On 10/09/2015 09:41 PM, Alex Williamson wrote:
There is really no way to safely give a user full access to a PCI without an IOMMU to protect the host from errant DMA. There is also no way to provide DMA translation, for use cases such as devices assignment to virtual machines. However, there are still those users that want userspace drivers under those conditions. The UIO driver exists for this use case, but does not provide the degree of device access and programming that VFIO has. In an effort to avoid code duplication, this introduces a No-IOMMU mode for VFIO. This mode requires enabling CONFIG_VFIO_NOIOMMU and loading the vfio module with the option "enable_unsafe_pci_noiommu_mode". This should make it very clear that this mode is not safe. In this mode, there is no support for unprivileged users, CAP_SYS_ADMIN is required for access to the necessary dev files.
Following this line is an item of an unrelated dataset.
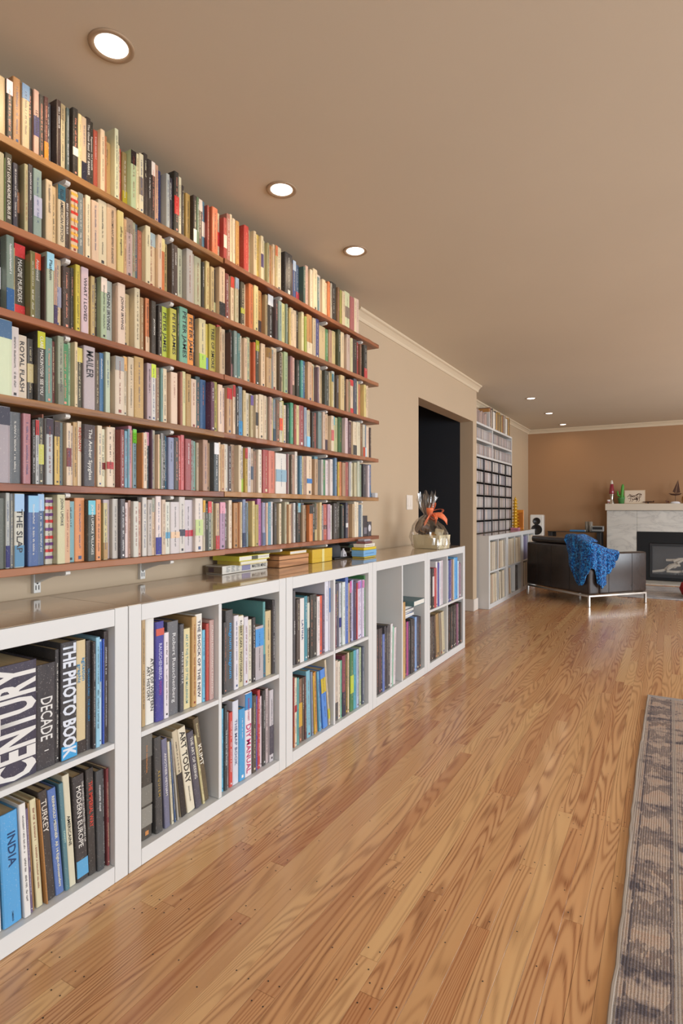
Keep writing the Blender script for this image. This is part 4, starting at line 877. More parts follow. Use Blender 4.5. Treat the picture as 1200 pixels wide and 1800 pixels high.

CAP_SYS_RAWIO seems a better match (in particular, it allows access to /dev/mem, which is the same thing).
Mixing no-iommu and secure VFIO is also unsupported, as are any VFIO IOMMU backends other than the vfio-noiommu backend. Furthermore, unsafe group files are relocated to /dev/vfio-noiommu/. Upon successful loading in this mode, the kernel is tainted due to the dummy IOMMU put in place. Unloading of the module in this mode is also unsupported and will BUG due to the lack of support for unregistering an IOMMU for a bus type.
I did not see an API for detecting whether memory translation is provided or not. We can have the caller guess this by looking at the device name, or by requiring the user to specify this, but I think it's cleaner to provide programmatic access to this attribute.